Your task is to restate the data word for word.

________________________________________

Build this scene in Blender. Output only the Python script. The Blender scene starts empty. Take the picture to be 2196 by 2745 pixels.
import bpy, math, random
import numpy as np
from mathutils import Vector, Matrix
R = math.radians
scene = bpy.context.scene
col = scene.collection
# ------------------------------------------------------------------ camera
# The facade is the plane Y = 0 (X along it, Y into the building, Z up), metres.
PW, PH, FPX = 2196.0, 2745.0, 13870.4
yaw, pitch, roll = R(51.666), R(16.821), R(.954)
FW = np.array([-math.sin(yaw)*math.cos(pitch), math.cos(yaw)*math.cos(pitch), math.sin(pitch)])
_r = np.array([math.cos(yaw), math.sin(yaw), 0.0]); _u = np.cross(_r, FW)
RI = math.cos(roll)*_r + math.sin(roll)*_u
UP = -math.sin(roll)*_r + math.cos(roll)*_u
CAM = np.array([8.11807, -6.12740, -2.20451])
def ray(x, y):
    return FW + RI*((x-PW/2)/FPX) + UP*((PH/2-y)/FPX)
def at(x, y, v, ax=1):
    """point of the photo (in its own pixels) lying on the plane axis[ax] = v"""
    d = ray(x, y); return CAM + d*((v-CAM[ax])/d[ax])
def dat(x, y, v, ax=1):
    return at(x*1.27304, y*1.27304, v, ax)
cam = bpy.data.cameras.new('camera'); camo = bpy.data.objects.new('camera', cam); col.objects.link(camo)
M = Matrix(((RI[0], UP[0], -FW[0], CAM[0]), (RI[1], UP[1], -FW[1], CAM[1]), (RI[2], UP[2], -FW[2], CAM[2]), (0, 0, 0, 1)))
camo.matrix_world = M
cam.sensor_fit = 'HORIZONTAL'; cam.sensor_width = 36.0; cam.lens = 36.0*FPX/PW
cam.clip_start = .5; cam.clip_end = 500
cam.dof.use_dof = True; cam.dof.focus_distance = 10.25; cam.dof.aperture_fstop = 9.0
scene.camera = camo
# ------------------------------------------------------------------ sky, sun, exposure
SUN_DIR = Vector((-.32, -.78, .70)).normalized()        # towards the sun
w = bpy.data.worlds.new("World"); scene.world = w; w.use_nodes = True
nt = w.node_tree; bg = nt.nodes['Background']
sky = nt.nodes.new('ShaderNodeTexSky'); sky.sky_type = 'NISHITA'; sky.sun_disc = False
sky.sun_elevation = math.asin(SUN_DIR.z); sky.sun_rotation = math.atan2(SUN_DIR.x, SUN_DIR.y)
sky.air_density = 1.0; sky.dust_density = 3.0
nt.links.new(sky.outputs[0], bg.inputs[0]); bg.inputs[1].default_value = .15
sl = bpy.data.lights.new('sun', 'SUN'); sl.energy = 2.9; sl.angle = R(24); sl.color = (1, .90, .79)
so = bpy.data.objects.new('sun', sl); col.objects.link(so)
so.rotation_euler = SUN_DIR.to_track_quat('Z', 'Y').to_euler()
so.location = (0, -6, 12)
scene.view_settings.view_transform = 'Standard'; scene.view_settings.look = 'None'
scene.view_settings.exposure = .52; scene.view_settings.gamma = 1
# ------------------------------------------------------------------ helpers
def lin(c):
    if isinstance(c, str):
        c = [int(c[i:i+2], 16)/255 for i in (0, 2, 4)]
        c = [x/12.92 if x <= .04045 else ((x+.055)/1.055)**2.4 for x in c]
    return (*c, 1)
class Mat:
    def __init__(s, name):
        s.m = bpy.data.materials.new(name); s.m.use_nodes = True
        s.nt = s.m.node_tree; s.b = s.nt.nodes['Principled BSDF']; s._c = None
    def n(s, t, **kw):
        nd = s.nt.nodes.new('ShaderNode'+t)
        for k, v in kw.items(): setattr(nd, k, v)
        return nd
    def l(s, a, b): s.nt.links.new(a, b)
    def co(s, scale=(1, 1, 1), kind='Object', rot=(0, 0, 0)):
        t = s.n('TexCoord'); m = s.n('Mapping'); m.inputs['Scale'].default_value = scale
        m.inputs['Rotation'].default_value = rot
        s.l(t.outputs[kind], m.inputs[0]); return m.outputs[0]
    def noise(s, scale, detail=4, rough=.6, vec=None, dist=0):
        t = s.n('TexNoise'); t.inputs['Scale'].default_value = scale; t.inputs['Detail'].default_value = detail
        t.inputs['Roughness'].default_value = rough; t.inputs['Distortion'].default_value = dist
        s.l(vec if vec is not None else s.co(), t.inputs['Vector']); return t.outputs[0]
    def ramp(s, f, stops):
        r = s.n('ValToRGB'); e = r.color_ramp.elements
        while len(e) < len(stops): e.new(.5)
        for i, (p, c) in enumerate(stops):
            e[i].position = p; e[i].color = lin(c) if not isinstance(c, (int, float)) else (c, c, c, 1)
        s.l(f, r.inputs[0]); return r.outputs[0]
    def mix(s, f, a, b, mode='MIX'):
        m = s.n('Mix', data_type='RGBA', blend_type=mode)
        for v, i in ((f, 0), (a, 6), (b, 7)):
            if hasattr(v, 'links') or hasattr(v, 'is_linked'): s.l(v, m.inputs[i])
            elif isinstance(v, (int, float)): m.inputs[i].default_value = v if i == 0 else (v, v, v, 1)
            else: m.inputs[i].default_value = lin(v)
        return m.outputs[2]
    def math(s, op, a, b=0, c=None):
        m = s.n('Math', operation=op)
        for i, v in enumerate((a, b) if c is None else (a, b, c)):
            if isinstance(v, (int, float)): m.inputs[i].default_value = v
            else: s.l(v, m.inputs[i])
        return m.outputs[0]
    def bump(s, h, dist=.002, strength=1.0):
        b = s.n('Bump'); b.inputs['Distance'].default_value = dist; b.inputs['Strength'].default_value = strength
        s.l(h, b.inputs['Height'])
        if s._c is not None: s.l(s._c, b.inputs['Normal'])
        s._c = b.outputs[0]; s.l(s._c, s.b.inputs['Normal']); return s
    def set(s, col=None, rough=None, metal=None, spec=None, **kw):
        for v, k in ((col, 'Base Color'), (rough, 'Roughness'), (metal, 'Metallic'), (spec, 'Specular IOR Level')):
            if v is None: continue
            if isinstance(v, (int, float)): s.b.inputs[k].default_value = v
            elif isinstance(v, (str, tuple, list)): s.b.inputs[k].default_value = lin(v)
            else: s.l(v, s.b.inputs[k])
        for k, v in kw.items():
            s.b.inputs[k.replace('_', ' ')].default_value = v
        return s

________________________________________

__PROBLEM SOLUTION__
Build this scene in Blender. Output only the Python script. The Blender scene starts empty. Take the picture to be 2196 by 2745 pixels.
import bpy, math, random
import numpy as np
from mathutils import Vector, Matrix
R = math.radians
scene = bpy.context.scene
col = scene.collection
# ------------------------------------------------------------------ camera
# The facade is the plane Y = 0 (X along it, Y into the building, Z up), metres.
PW, PH, FPX = 2196.0, 2745.0, 13870.4
yaw, pitch, roll = R(51.666), R(16.821), R(.954)
FW = np.array([-math.sin(yaw)*math.cos(pitch), math.cos(yaw)*math.cos(pitch), math.sin(pitch)])
_r = np.array([math.cos(yaw), math.sin(yaw), 0.0]); _u = np.cross(_r, FW)
RI = math.cos(roll)*_r + math.sin(roll)*_u
UP = -math.sin(roll)*_r + math.cos(roll)*_u
CAM = np.array([8.11807, -6.12740, -2.20451])
def ray(x, y):
    return FW + RI*((x-PW/2)/FPX) + UP*((PH/2-y)/FPX)
def at(x, y, v, ax=1):
    """point of the photo (in its own pixels) lying on the plane axis[ax] = v"""
    d = ray(x, y); return CAM + d*((v-CAM[ax])/d[ax])
def dat(x, y, v, ax=1):
    return at(x*1.27304, y*1.27304, v, ax)
cam = bpy.data.cameras.new('camera'); camo = bpy.data.objects.new('camera', cam); col.objects.link(camo)
M = Matrix(((RI[0], UP[0], -FW[0], CAM[0]), (RI[1], UP[1], -FW[1], CAM[1]), (RI[2], UP[2], -FW[2], CAM[2]), (0, 0, 0, 1)))
camo.matrix_world = M
cam.sensor_fit = 'HORIZONTAL'; cam.sensor_width = 36.0; cam.lens = 36.0*FPX/PW
cam.clip_start = .5; cam.clip_end = 500
cam.dof.use_dof = True; cam.dof.focus_distance = 10.25; cam.dof.aperture_fstop = 9.0
scene.camera = camo
# ------------------------------------------------------------------ sky, sun, exposure
SUN_DIR = Vector((-.32, -.78, .70)).normalized()        # towards the sun
w = bpy.data.worlds.new("World"); scene.world = w; w.use_nodes = True
nt = w.node_tree; bg = nt.nodes['Background']
sky = nt.nodes.new('ShaderNodeTexSky'); sky.sky_type = 'NISHITA'; sky.sun_disc = False
sky.sun_elevation = math.asin(SUN_DIR.z); sky.sun_rotation = math.atan2(SUN_DIR.x, SUN_DIR.y)
sky.air_density = 1.0; sky.dust_density = 3.0
nt.links.new(sky.outputs[0], bg.inputs[0]); bg.inputs[1].default_value = .15
sl = bpy.data.lights.new('sun', 'SUN'); sl.energy = 2.9; sl.angle = R(24); sl.color = (1, .90, .79)
so = bpy.data.objects.new('sun', sl); col.objects.link(so)
so.rotation_euler = SUN_DIR.to_track_quat('Z', 'Y').to_euler()
so.location = (0, -6, 12)
scene.view_settings.view_transform = 'Standard'; scene.view_settings.look = 'None'
scene.view_settings.exposure = .52; scene.view_settings.gamma = 1
# ------------------------------------------------------------------ helpers
def lin(c):
    if isinstance(c, str):
        c = [int(c[i:i+2], 16)/255 for i in (0, 2, 4)]
        c = [x/12.92 if x <= .04045 else ((x+.055)/1.055)**2.4 for x in c]
    return (*c, 1)
class Mat:
    def __init__(s, name):
        s.m = bpy.data.materials.new(name); s.m.use_nodes = True
        s.nt = s.m.node_tree; s.b = s.nt.nodes['Principled BSDF']; s._c = None
    def n(s, t, **kw):
        nd = s.nt.nodes.new('ShaderNode'+t)
        for k, v in kw.items(): setattr(nd, k, v)
        return nd
    def l(s, a, b): s.nt.links.new(a, b)
    def co(s, scale=(1, 1, 1), kind='Object', rot=(0, 0, 0)):
        t = s.n('TexCoord'); m = s.n('Mapping'); m.inputs['Scale'].default_value = scale
        m.inputs['Rotation'].default_value = rot
        s.l(t.outputs[kind], m.inputs[0]); return m.outputs[0]
    def noise(s, scale, detail=4, rough=.6, vec=None, dist=0):
        t = s.n('TexNoise'); t.inputs['Scale'].default_value = scale; t.inputs['Detail'].default_value = detail
        t.inputs['Roughness'].default_value = rough; t.inputs['Distortion'].default_value = dist
        s.l(vec if vec is not None else s.co(), t.inputs['Vector']); return t.outputs[0]
    def ramp(s, f, stops):
        r = s.n('ValToRGB'); e = r.color_ramp.elements
        while len(e) < len(stops): e.new(.5)
        for i, (p, c) in enumerate(stops):
            e[i].position = p; e[i].color = lin(c) if not isinstance(c, (int, float)) else (c, c, c, 1)
        s.l(f, r.inputs[0]); return r.outputs[0]
    def mix(s, f, a, b, mode='MIX'):
        m = s.n('Mix', data_type='RGBA', blend_type=mode)
        for v, i in ((f, 0), (a, 6), (b, 7)):
            if hasattr(v, 'links') or hasattr(v, 'is_linked'): s.l(v, m.inputs[i])
            elif isinstance(v, (int, float)): m.inputs[i].default_value = v if i == 0 else (v, v, v, 1)
            else: m.inputs[i].default_value = lin(v)
        return m.outputs[2]
    def math(s, op, a, b=0, c=None):
        m = s.n('Math', operation=op)
        for i, v in enumerate((a, b) if c is None else (a, b, c)):
            if isinstance(v, (int, float)): m.inputs[i].default_value = v
            else: s.l(v, m.inputs[i])
        return m.outputs[0]
    def bump(s, h, dist=.002, strength=1.0):
        b = s.n('Bump'); b.inputs['Distance'].default_value = dist; b.inputs['Strength'].default_value = strength
        s.l(h, b.inputs['Height'])
        if s._c is not None: s.l(s._c, b.inputs['Normal'])
        s._c = b.outputs[0]; s.l(s._c, s.b.inputs['Normal']); return s
    def set(s, col=None, rough=None, metal=None, spec=None, **kw):
        for v, k in ((col, 'Base Color'), (rough, 'Roughness'), (metal, 'Metallic'), (spec, 'Specular IOR Level')):
            if v is None: continue
            if isinstance(v, (int, float)): s.b.inputs[k].default_value = v
            elif isinstance(v, (str, tuple, list)): s.b.inputs[k].default_value = lin(v)
            else: s.l(v, s.b.inputs[k])
        for k, v in kw.items():
            s.b.inputs[k.replace('_', ' ')].default_value = v
        return s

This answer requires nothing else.